Mi querida Big-Bang;

Quinto intento de hacerle creer a mi organismo que la leche de soja es leche. Definitivamente, ni lo es ni lo será, tris tras.Mi empeño en pasarme a la legión hierbas ma non troppo ha vuelto a fracasar. Ahora tendré que escuchar la bronca de mi querida amiga A-1, que considera que todos mis males vienen porque tengo el hígado envenenado: “cómo no, con los vasos de leche que te metes, nena, y los cocidos con todos sus componentes grasos, que ya no tienes edad”.

No sabe ésa lo que es capaz de metabolizar mi organismo. Sin ir más lejos, ayer tragué quina en cantidades industriales por culpa de una tipejilla que me dio su palabra y no la cumplió. Las que en nuestra infancia leímos “El Guerrero del antifaz” los domingos, cuando nuestro padre lo subía del kiosco para él (y, como con los huevos fritos, nos regalaba unas “mojaditas”) sabemos muy bien eso del honor y la palabra. El Guerrero podía ser muy bruto, pero si prometía algo, lo respetaba a muerte. Luego vendría eso tan vulgar de “prometer hasta meter”, pero el manga nunca entró en casa, lamentablemente.

Eso sí, la familia numerosa y conservadora que éramos tenía secretos bien guardados. Mi padre, el de los huevos fritos, leía El Papus, una revista con viñetas inquietantes de gente con máscaras antigás y cosas así, ciertos toques de erotismo chunguete y una ironía que mis hermanos y yo, que lo leíamos a escondidas, no pillábamos. Además estaba el Interviú, con sus guapas en pelotas, tan turbadoras (yo pensaba, ¿por qué no sacarán hombres, que esto del cuerpo femenino ya me lo sé) y, en la estantería de arriba, los libros de un tal Álvaro de la Iglesia sobre putas. Siempre sobre putas y burdeles. Para cuando supe que el fulano (a las lumis las llamaba fulanitas, el muy cursi) era un escritor de derechas, las pobres putas deambulaban en la calle sin burdel ni cortinas de terciopelo.

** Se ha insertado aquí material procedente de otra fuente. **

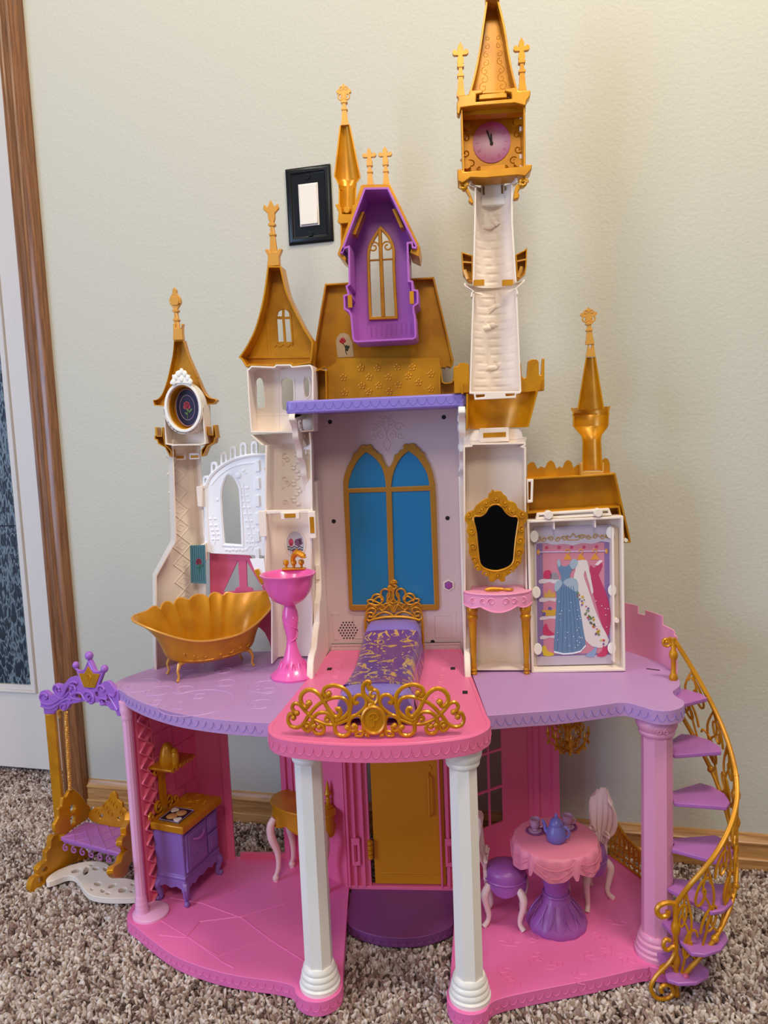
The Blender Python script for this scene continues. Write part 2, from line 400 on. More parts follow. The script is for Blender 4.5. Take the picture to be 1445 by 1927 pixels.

Cuento esto a riesgo de parecer la abuela cebolleta. Creo que los héroes y antihéroes se forjan en nuestra infancia, y que es duro crecer con “Jabato Color” si te va a tocar vivir en los tiempos de la palabra endeble y las promesas olvidadas. Tengo una crisis de confianza absoluta en la humanidad, así de claro. Especialmente en la que aparece en el cuché con grandes dosis de photoshop. Sí, yo también quiero pasar por la falsedad del tratamiento fotográfico algunas mentiras de la estantería de mis padres, pero me temo que los recuerdos son inmunes al retoque. O lo mismo ya vienen retocados de serie.

Añadiré que, para cuando mi padre nos permitió desayunar un huevo frito entero los domingos, reinaba el Superpop en el kiosco. Y a mí los huevos ya no me molaban, pero aún sí la literatura prohibida. Como la librería doméstica estaba tan trillada y mi padre seguía enganchado a los géneros de “guerra” y “aventuras” (también se tronchaba con Mortadelo y Filemón con unas carcajadas que parecía que iba a vomitar las yemas), había que buscarse los estímulos en el Bibliobús. Una biblioteca sobre ruedas que paraba los jueves, donde la bibliotecaria -vieja, con los tobillos muy finos y falta de tubo de tweed marrón- más de una vez frustró mis intenciones: “Verás, bonita, “El amante de Lady Chatterley es un poco subidito de tono para ti. LLévate una de vaqueros de Zane Grey”. No te jode (con perdón).

Paro ya que entre la nostalgia y la soja se me va a revolver el estómago. Hoy me he propuesto comprar en una librería un libro realmente transgresor. Alicia en el País de las Maravillas, quizás. Y no volverme a fiar nunca de nadie que cobra por dar versiones tortuosas de su vida. O, lo que es peor, de lo que nunca fue.